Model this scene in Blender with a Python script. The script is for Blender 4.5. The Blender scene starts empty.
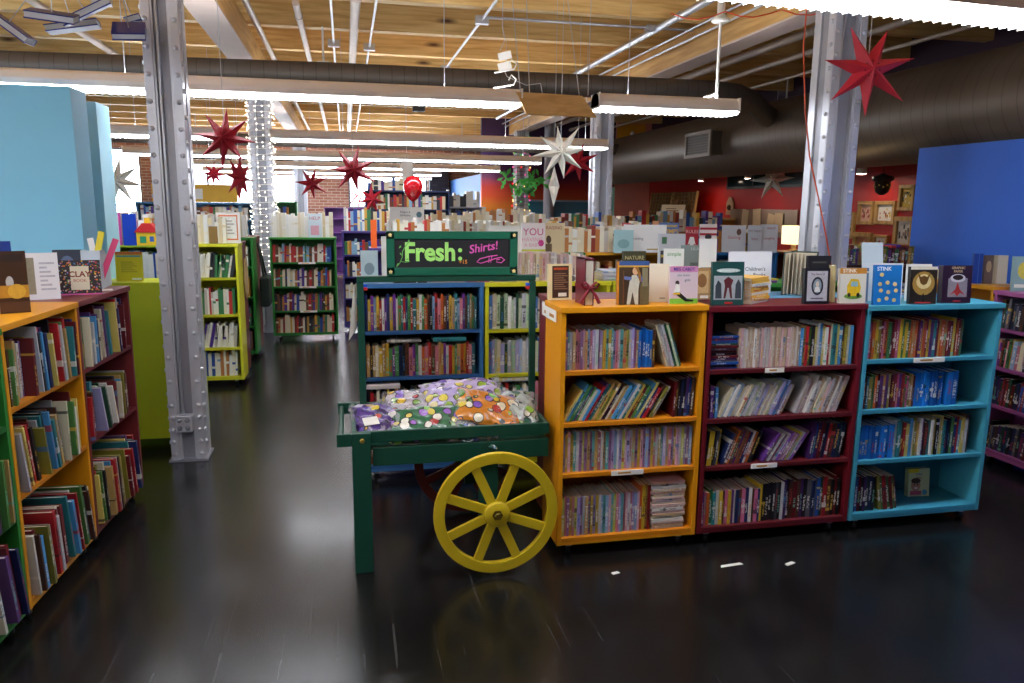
import bpy, math, random
from mathutils import Vector, Matrix
R = math.radians
random.seed(7)
sc = bpy.context.scene
COL = sc.collection

# ------------------------------------------------------------------ camera, world, exposure
PITCH, YAW, ROLL = R(10.2), R(-12.305), R(0.6)
cam_d = bpy.data.cameras.new('camera'); cam = bpy.data.objects.new('camera', cam_d); COL.objects.link(cam)
cam_d.sensor_width = 36; cam_d.lens = 760 / 1024 * 36; cam_d.clip_end = 200; cam_d.clip_start = 0.05
cam.matrix_world = (Matrix.Translation((0, 0, 1.65)) @ Matrix.Rotation(YAW, 4, 'Z') @ Matrix.Rotation(R(90) - PITCH, 4, 'X')
                    @ Matrix.Rotation(ROLL, 4, 'Z'))
sc.camera = cam
sc.view_settings.view_transform = 'Standard'; sc.view_settings.look = 'None'
sc.view_settings.gamma = 1; sc.view_settings.use_curve_mapping = False
sc.view_settings.exposure = 0.1
wd = bpy.data.worlds.new('sky'); sc.world = wd; wd.use_nodes = True
bg = wd.node_tree.nodes['Background']; bg.inputs[0].default_value = (0.86, 0.93, 1.0, 1); bg.inputs[1].default_value = 15.0
TUBE_STRENGTH = 21.0
UP_STRENGTH = 42.0

# ------------------------------------------------------------------ materials
def lin(c):
    if isinstance(c, str):
        c = c.lstrip('#'); c = [int(c[i:i+2], 16) / 255 for i in (0, 2, 4)]
        return tuple((v / 12.92 if v <= .04045 else ((v + .055) / 1.055) ** 2.4) for v in c) + (1,)
    return tuple(c)[:3] + (1,)
MATS = {}
def new_mat(name):
    m = bpy.data.materials.new(name); m.use_nodes = True
    return m, m.node_tree, m.node_tree.nodes['Principled BSDF']
def N(t, kind, **k):
    n = t.nodes.new(kind)
    for a, b in k.items(): setattr(n, a, b)
    return n
def paint(col, rough=.5, metal=0, var=.12, scale=6, bump=.0, coat=0, emit=0):
    key = (str(col), rough, metal, var, scale, bump, coat, emit)
    if key in MATS: return MATS[key]
    m, t, b = new_mat('paint_%d' % len(MATS))
    c = lin(col)
    no = N(t, 'ShaderNodeTexNoise'); no.inputs['Scale'].default_value = scale; no.inputs['Detail'].default_value = 5
    tc = N(t, 'ShaderNodeTexCoord'); t.links.new(tc.outputs['Object'], no.inputs['Vector'])
    mx = N(t, 'ShaderNodeMix', data_type='RGBA')
    mx.inputs[6].default_value = tuple(v * (1 - var) for v in c[:3]) + (1,)
    mx.inputs[7].default_value = tuple(min(1, v * (1 + var)) for v in c[:3]) + (1,)
    t.links.new(no.outputs['Fac'], mx.inputs[0]); t.links.new(mx.outputs[2], b.inputs['Base Color'])
    b.inputs['Roughness'].default_value = rough; b.inputs['Metallic'].default_value = metal
    b.inputs['Coat Weight'].default_value = coat
    if bump:
        bm = N(t, 'ShaderNodeBump'); bm.inputs['Strength'].default_value = bump; bm.inputs['Distance'].default_value = .01
        n2 = N(t, 'ShaderNodeTexNoise'); n2.inputs['Scale'].default_value = scale * 12
        t.links.new(tc.outputs['Object'], n2.inputs['Vector'])
        t.links.new(n2.outputs['Fac'], bm.inputs['Height']); t.links.new(bm.outputs[0], b.inputs['Normal'])
    if emit:
        b.inputs['Emission Color'].default_value = c; b.inputs['Emission Strength'].default_value = emit
    MATS[key] = m
    return m
def math_n(t, op, a, b=None, c=None):
    n = N(t, 'ShaderNodeMath', operation=op)
    for i, v in enumerate((a, b, c)):
        if v is None: continue
        if hasattr(v, 'is_output'): t.links.new(v, n.inputs[i])
        else: n.inputs[i].default_value = v
    return n.outputs[0]
def mixc(t, f, a, b):
    n = N(t, 'ShaderNodeMix', data_type='RGBA')
    t.links.new(f, n.inputs[0])
    for i, v in ((6, a), (7, b)):
        if hasattr(v, 'is_output'): t.links.new(v, n.inputs[i])
        else: n.inputs[i].default_value = lin(v)
    return n.outputs[2]

def wood_mat(name, c1, c2, axis=0, rough=.55, sc_=(1, 14, 14), knots=True, spec=.5):
    m, t, b = new_mat(name)
    tc = N(t, 'ShaderNodeTexCoord'); mp = N(t, 'ShaderNodeMapping'); mp.inputs['Scale'].default_value = sc_
    t.links.new(tc.outputs['Object'], mp.inputs[0])
    no = N(t, 'ShaderNodeTexNoise'); no.inputs['Scale'].default_value = 1.6; no.inputs['Detail'].default_value = 8; no.inputs['Distortion'].default_value = .6
    t.links.new(mp.outputs[0], no.inputs['Vector'])
    cr = N(t, 'ShaderNodeValToRGB'); cr.color_ramp.elements[0].position = .34; cr.color_ramp.elements[1].position = .68
    cr.color_ramp.elements[0].color = lin(c1); cr.color_ramp.elements[1].color = lin(c2)
    t.links.new(no.outputs['Fac'], cr.inputs[0])
    out = cr.outputs[0]
    if knots:
        mp2 = N(t, 'ShaderNodeMapping'); mp2.inputs['Scale'].default_value = tuple(.9 if s == min(sc_) else 3.2 for s in sc_)
        t.links.new(tc.outputs['Object'], mp2.inputs[0])
        vo = N(t, 'ShaderNodeTexVoronoi'); vo.inputs['Scale'].default_value = 1.1; t.links.new(mp2.outputs[0], vo.inputs['Vector'])
        k = N(t, 'ShaderNodeMapRange'); k.inputs[1].default_value = .03; k.inputs[2].default_value = .13
        t.links.new(vo.outputs['Distance'], k.inputs[0])
        out = mixc(t, k.outputs[0], (.10, .035, .012), out)
    t.links.new(out, b.inputs['Base Color']); b.inputs['Roughness'].default_value = rough
    b.inputs['Specular IOR Level'].default_value = spec
    return m
M_JOIST = wood_mat('joist_wood', '#c99a55', '#ecc884')
M_DECK = wood_mat('deck_wood', '#9a6c3c', '#c09050')
M_BEAM = wood_mat('beam_wood', '#b98a4c', '#d8ab66', sc_=(14, 1, 14))
M_PLANK = wood_mat('hung_plank_wood', '#c4975a', '#dcb072', sc_=(3, 14, 14), knots=False)
M_OAK = wood_mat('oak_wood', '#9a7440', '#c49a5c', sc_=(10, 10, 2), knots=False)
M_TRAYW = wood_mat('type_tray_wood', '#6b4a20', '#94693a', sc_=(10, 10, 2), knots=False)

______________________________

= INSTRUCTIONS TO FOLLOW =
Please reproduce the listing exactly from its opening line through the line that contains "COL = sc.collection", both included, with all pictures omitted.

= ANSWER TO THE EXERCISE =
Model this scene in Blender with a Python script. The script is for Blender 4.5. The Blender scene starts empty.
import bpy, math, random
from mathutils import Vector, Matrix
R = math.radians
random.seed(7)
sc = bpy.context.scene
COL = sc.collection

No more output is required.